DESCRIPTION OF THE TASK: With the pictures left out, copy the listing below exactly.

SUPPLIED INFORMATION:
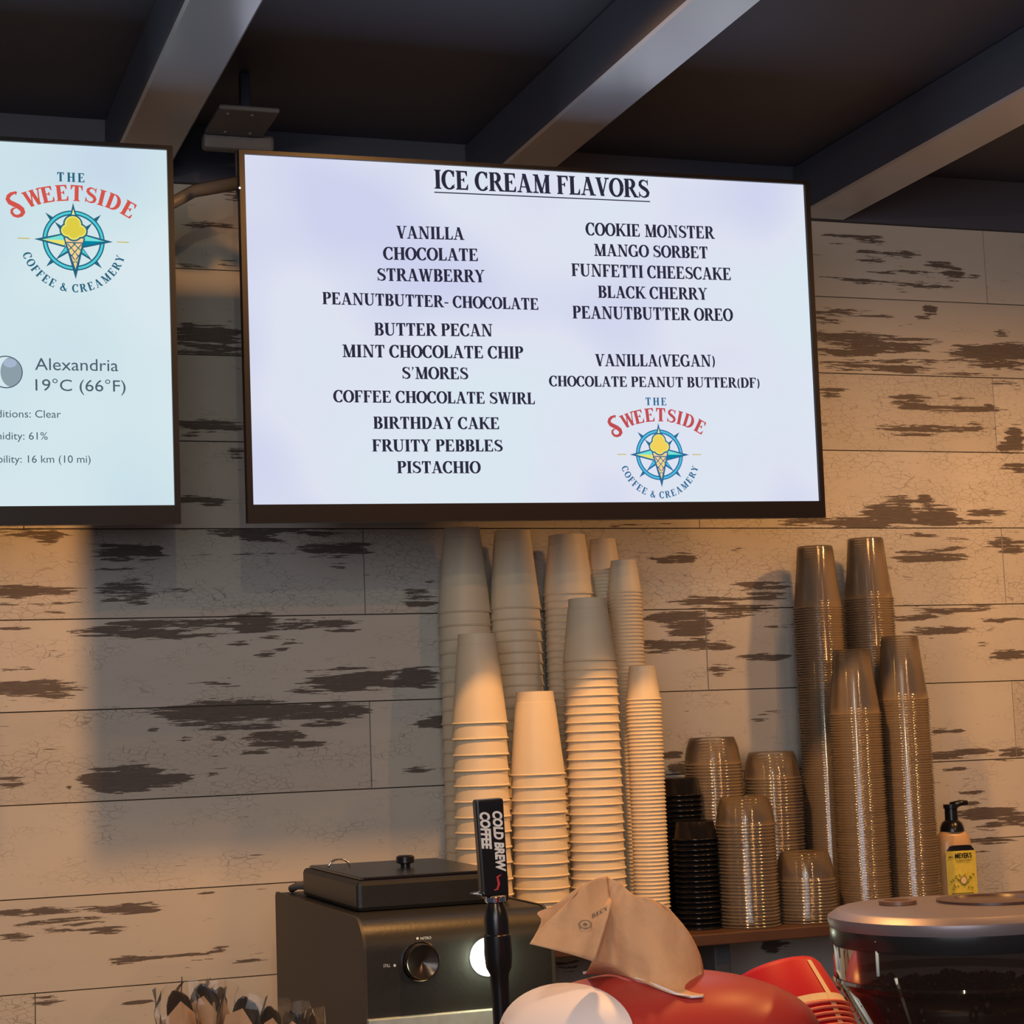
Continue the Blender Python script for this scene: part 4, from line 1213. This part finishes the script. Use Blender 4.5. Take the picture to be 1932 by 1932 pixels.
for (pa, pb_) in (((1574, 1768), (1580, 1830)), ((1580, 1830), (1650, 1945)), ((1653, 1776), (1657, 1842)), ((1690, 1846), (1722, 1945))):
    pts = []
    for t in (0, .5, 1):
        x = pa[0] + (pb_[0] - pa[0]) * t; y = pa[1] + (pb_[1] - pa[1]) * t
        # find the point on the hopper wall at this height
        best = None
        for k in range(-90, 91):
            a = math.radians(k + 200)
            zz = 0
        d = ray(x, y); tt = (GY - CAM.y) / d.y; z_ = (CAM + d * tt).z - LZ
        rad = GR * .967 if z_ > zl - .053 else GR * (.95 - (zl - .056 - z_) * .33 / .066)
        o2 = CAM - Vector((gr.location.x, gr.location.y, 0)); A_ = d.x ** 2 + d.y ** 2; B_ = 2 * (o2.x * d.x + o2.y * d.y); C_ = o2.x ** 2 + o2.y ** 2 - (rad + .0008) ** 2
        D_ = max(0, B_ * B_ - 4 * A_ * C_); t3 = (-B_ - math.sqrt(D_)) / (2 * A_)
        pts.append(CAM + d * t3 - gr.location)
    tube('hopper_reflection', pts, .0014, REFL, gr, 8)
# beans left in the hopper, uncountable
bm = bmesh.new()
rb = random.Random(3)
core = [(0.001, zl - .060), (GR * .50, zl - .062), (GR * .78, zl - .066), (GR * .82, zl - .074), (GR * .58, zl - .118), (GR * .40, zl - .160), (.001, zl - .162)]
rg = [[bm.verts.new((r_ * math.cos(2 * PI * k / 32), r_ * math.sin(2 * PI * k / 32), z_ + rb.uniform(-.002, .002))) for k in range(32)] for r_, z_ in core]
for i in range(len(rg) - 1):
    for k in range(32): bm.faces.new((rg[i][k], rg[i][(k + 1) % 32], rg[i + 1][(k + 1) % 32], rg[i + 1][k]))
for k in range(900):
    a = rb.uniform(0, 6.283); lv_ = rb.random()
    zz = zl - .066 - .085 * (1 - lv_)
    rmax = GR * (.86 - (1 - lv_) * .46)
    r_ = rmax * (1 - .12 * rb.random()) if k > 300 else rmax * (rb.random() ** .5) * .95
    if k <= 300: zz = zl - .061 + rb.uniform(-.002, .002)
    m4 = Matrix.Translation((r_ * math.cos(a), r_ * math.sin(a), zz)) @ Euler((rb.uniform(0, 3), rb.uniform(0, 3), rb.uniform(0, 3))).to_matrix().to_4x4() @ Matrix.Diagonal((.0065, .0045, .0038, 1))
    bmesh.ops.create_icosphere(bm, subdivisions=1, radius=1, matrix=m4)
bn = bmobj('coffee_beans', bm, M['bean'], gr, True); bn['kind'] = 'stuff'
lathe('collar', [(GR * .46, zl - .200), (GR * .48, zl - .186), (GR * .43, zl - .180)], M['darkband'], gr, 40)
box('grinder_body', (-.075, -.09, 0), (.075, .10, zl - .195), M['blackmatte'], gr, .012)

# ------------------------------------------------------------------ wrapped cutlery
YC = -1.02
hp = W(455, 1990, YC)
hold = empty('cutlery_holder', (hp.x, YC, LZ)); tag(hold, 'low dark tub holding the wrapped cutlery at the bottom left', 'holder')
lathe('tub', [(.085, 0), (.105, .075), (.108, .080), (.102, .080), (.082, .006), (0, .006)], M['blackpl'], hold, 36)
def spoon_verts(kind):
    """a spoon or fork head and handle in local space, head up, z = 0 at the top of the head"""
    vs, fs = [], []
    zs = [0, .006, .014, .024, .034, .042, .050, .070, .100, .125]
    wsd = [.003, .009, .0120, .0130, .0105, .008, .0045, .0040, .0048, .0055]
    dep = [0, .003, .006, .007, .006, .003, .001, 0, 0, 0]
    for z, w_, d in zip(zs, wsd, dep):
        for i in range(7):
            u = i / 6 * 2 - 1
            vs.append((u * w_, (1 - u * u) * d + .0006, -z))
    for j in range(len(zs) - 1):
        for i in range(6): k = j * 7 + i; fs.append((k, k + 1, k + 8, k + 7))
    return vs, fs
svv, sff = spoon_verts(0)
def cutlery(px, py, tilt, yaw, dy, size, desc, two=True):
    root = empty('wrapped_cutlery', (0, 0, 0)); tag(root, desc, 'cutlery', 'cutlery sets wrapped in clear film')
    tp = W(px, py, YC + dy)
    root.location = tp; root.rotation_euler = (R_.uniform(-.08, .08), tilt, yaw)
    for k in range(2 if two else 1):
        s_ = mesh('spoon' if k == 0 else 'fork', [(x * size + k * .009, y + k * .006, z * size - k * .006) for x, y, z in svv], sff, M['blackpl'], root, True)
        md_ = s_.modifiers.new('thickness', 'SOLIDIFY'); md_.thickness = .0012
    # napkin: folded kraft strip with slanted top
    L_ = .11
    q = R_.uniform(-.004, .004)
    vs = [(-.017, -.004, -.024 + q), (.002, -.007, -.012), (.019, -.004, -.030), (.019, -.003, -L_), (.0, -.006, -L_), (-.018, -.003, -L_),
          (-.017, .006, -.030), (.002, .009, -.028), (.019, .006, -.036), (.019, .005, -L_), (0, .008, -L_), (-.018, .005, -L_)]
    fs = [(0, 5, 4, 1), (1, 4, 3, 2), (6, 7, 10, 11), (7, 8, 9, 10), (0, 6, 11, 5), (2, 3, 9, 8)]
    nk = mesh('napkin', vs, fs, M['napkin'], root)
    # film sleeve
    vs, fs = [], []
    rr_ = random.Random(int(px)); nz_ = 9; na = 14
    for j in range(nz_):
        z = .006 - (L_ + .006) * j / (nz_ - 1); t = .35 + .65 * min(1, j / 2)
        for k in range(na):
            a = 2 * PI * k / na
            vs.append((.026 * math.cos(a) * (1 + rr_.uniform(-.12, .12)), (.012 * math.sin(a) * t + rr_.uniform(-.0015, .0015)), z + rr_.uniform(-.003, .003)))
    for j in range(nz_ - 1):
        for k in range(na): k2 = (k + 1) % na; fs.append((j * na + k, (j + 1) * na + k, (j + 1) * na + k2, j * na + k2))
    mesh('film_sleeve', vs, fs, M['film'], root)
cutlery(330, 1868, -.12, .3, -.02, 1.0, 'wrapped cutlery set with black spoon, leftmost in the tub')
cutlery(383, 1856, .12, -.2, .01, 1.0, 'wrapped cutlery set with black spoon, tallest in the tub')
cutlery(418, 1862, .30, .5, .03, .9, 'wrapped cutlery set leaning right beside the tallest one')
cutlery(462, 1880, .22, -.5, -.015, .85, 'wrapped cutlery set in the middle of the tub')
cutlery(508, 1898, .05, .2, .0, .8, 'wrapped cutlery set just left of the coffee machine side')
cutlery(545, 1905, -.15, -.3, .02, .8, 'wrapped cutlery set in front of the dark side panel')
cutlery(590, 1910, .10, .8, -.01, .75, 'wrapped cutlery set with black spoon, rightmost in the tub')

TASK OUTPUT:
Continue the Blender Python script for this scene: part 4, from line 1213. This part finishes the script. Use Blender 4.5. Take the picture to be 1932 by 1932 pixels.
for (pa, pb_) in (((1574, 1768), (1580, 1830)), ((1580, 1830), (1650, 1945)), ((1653, 1776), (1657, 1842)), ((1690, 1846), (1722, 1945))):
    pts = []
    for t in (0, .5, 1):
        x = pa[0] + (pb_[0] - pa[0]) * t; y = pa[1] + (pb_[1] - pa[1]) * t
        # find the point on the hopper wall at this height
        best = None
        for k in range(-90, 91):
            a = math.radians(k + 200)
            zz = 0
        d = ray(x, y); tt = (GY - CAM.y) / d.y; z_ = (CAM + d * tt).z - LZ
        rad = GR * .967 if z_ > zl - .053 else GR * (.95 - (zl - .056 - z_) * .33 / .066)
        o2 = CAM - Vector((gr.location.x, gr.location.y, 0)); A_ = d.x ** 2 + d.y ** 2; B_ = 2 * (o2.x * d.x + o2.y * d.y); C_ = o2.x ** 2 + o2.y ** 2 - (rad + .0008) ** 2
        D_ = max(0, B_ * B_ - 4 * A_ * C_); t3 = (-B_ - math.sqrt(D_)) / (2 * A_)
        pts.append(CAM + d * t3 - gr.location)
    tube('hopper_reflection', pts, .0014, REFL, gr, 8)
# beans left in the hopper, uncountable
bm = bmesh.new()
rb = random.Random(3)
core = [(0.001, zl - .060), (GR * .50, zl - .062), (GR * .78, zl - .066), (GR * .82, zl - .074), (GR * .58, zl - .118), (GR * .40, zl - .160), (.001, zl - .162)]
rg = [[bm.verts.new((r_ * math.cos(2 * PI * k / 32), r_ * math.sin(2 * PI * k / 32), z_ + rb.uniform(-.002, .002))) for k in range(32)] for r_, z_ in core]
for i in range(len(rg) - 1):
    for k in range(32): bm.faces.new((rg[i][k], rg[i][(k + 1) % 32], rg[i + 1][(k + 1) % 32], rg[i + 1][k]))
for k in range(900):
    a = rb.uniform(0, 6.283); lv_ = rb.random()
    zz = zl - .066 - .085 * (1 - lv_)
    rmax = GR * (.86 - (1 - lv_) * .46)
    r_ = rmax * (1 - .12 * rb.random()) if k > 300 else rmax * (rb.random() ** .5) * .95
    if k <= 300: zz = zl - .061 + rb.uniform(-.002, .002)
    m4 = Matrix.Translation((r_ * math.cos(a), r_ * math.sin(a), zz)) @ Euler((rb.uniform(0, 3), rb.uniform(0, 3), rb.uniform(0, 3))).to_matrix().to_4x4() @ Matrix.Diagonal((.0065, .0045, .0038, 1))
    bmesh.ops.create_icosphere(bm, subdivisions=1, radius=1, matrix=m4)
bn = bmobj('coffee_beans', bm, M['bean'], gr, True); bn['kind'] = 'stuff'
lathe('collar', [(GR * .46, zl - .200), (GR * .48, zl - .186), (GR * .43, zl - .180)], M['darkband'], gr, 40)
box('grinder_body', (-.075, -.09, 0), (.075, .10, zl - .195), M['blackmatte'], gr, .012)

# ------------------------------------------------------------------ wrapped cutlery
YC = -1.02
hp = W(455, 1990, YC)
hold = empty('cutlery_holder', (hp.x, YC, LZ)); tag(hold, 'low dark tub holding the wrapped cutlery at the bottom left', 'holder')
lathe('tub', [(.085, 0), (.105, .075), (.108, .080), (.102, .080), (.082, .006), (0, .006)], M['blackpl'], hold, 36)
def spoon_verts(kind):
    """a spoon or fork head and handle in local space, head up, z = 0 at the top of the head"""
    vs, fs = [], []
    zs = [0, .006, .014, .024, .034, .042, .050, .070, .100, .125]
    wsd = [.003, .009, .0120, .0130, .0105, .008, .0045, .0040, .0048, .0055]
    dep = [0, .003, .006, .007, .006, .003, .001, 0, 0, 0]
    for z, w_, d in zip(zs, wsd, dep):
        for i in range(7):
            u = i / 6 * 2 - 1
            vs.append((u * w_, (1 - u * u) * d + .0006, -z))
    for j in range(len(zs) - 1):
        for i in range(6): k = j * 7 + i; fs.append((k, k + 1, k + 8, k + 7))
    return vs, fs
svv, sff = spoon_verts(0)
def cutlery(px, py, tilt, yaw, dy, size, desc, two=True):
    root = empty('wrapped_cutlery', (0, 0, 0)); tag(root, desc, 'cutlery', 'cutlery sets wrapped in clear film')
    tp = W(px, py, YC + dy)
    root.location = tp; root.rotation_euler = (R_.uniform(-.08, .08), tilt, yaw)
    for k in range(2 if two else 1):
        s_ = mesh('spoon' if k == 0 else 'fork', [(x * size + k * .009, y + k * .006, z * size - k * .006) for x, y, z in svv], sff, M['blackpl'], root, True)
        md_ = s_.modifiers.new('thickness', 'SOLIDIFY'); md_.thickness = .0012
    # napkin: folded kraft strip with slanted top
    L_ = .11
    q = R_.uniform(-.004, .004)
    vs = [(-.017, -.004, -.024 + q), (.002, -.007, -.012), (.019, -.004, -.030), (.019, -.003, -L_), (.0, -.006, -L_), (-.018, -.003, -L_),
          (-.017, .006, -.030), (.002, .009, -.028), (.019, .006, -.036), (.019, .005, -L_), (0, .008, -L_), (-.018, .005, -L_)]
    fs = [(0, 5, 4, 1), (1, 4, 3, 2), (6, 7, 10, 11), (7, 8, 9, 10), (0, 6, 11, 5), (2, 3, 9, 8)]
    nk = mesh('napkin', vs, fs, M['napkin'], root)
    # film sleeve
    vs, fs = [], []
    rr_ = random.Random(int(px)); nz_ = 9; na = 14
    for j in range(nz_):
        z = .006 - (L_ + .006) * j / (nz_ - 1); t = .35 + .65 * min(1, j / 2)
        for k in range(na):
            a = 2 * PI * k / na
            vs.append((.026 * math.cos(a) * (1 + rr_.uniform(-.12, .12)), (.012 * math.sin(a) * t + rr_.uniform(-.0015, .0015)), z + rr_.uniform(-.003, .003)))
    for j in range(nz_ - 1):
        for k in range(na): k2 = (k + 1) % na; fs.append((j * na + k, (j + 1) * na + k, (j + 1) * na + k2, j * na + k2))
    mesh('film_sleeve', vs, fs, M['film'], root)
cutlery(330, 1868, -.12, .3, -.02, 1.0, 'wrapped cutlery set with black spoon, leftmost in the tub')
cutlery(383, 1856, .12, -.2, .01, 1.0, 'wrapped cutlery set with black spoon, tallest in the tub')
cutlery(418, 1862, .30, .5, .03, .9, 'wrapped cutlery set leaning right beside the tallest one')
cutlery(462, 1880, .22, -.5, -.015, .85, 'wrapped cutlery set in the middle of the tub')
cutlery(508, 1898, .05, .2, .0, .8, 'wrapped cutlery set just left of the coffee machine side')
cutlery(545, 1905, -.15, -.3, .02, .8, 'wrapped cutlery set in front of the dark side panel')
cutlery(590, 1910, .10, .8, -.01, .75, 'wrapped cutlery set with black spoon, rightmost in the tub')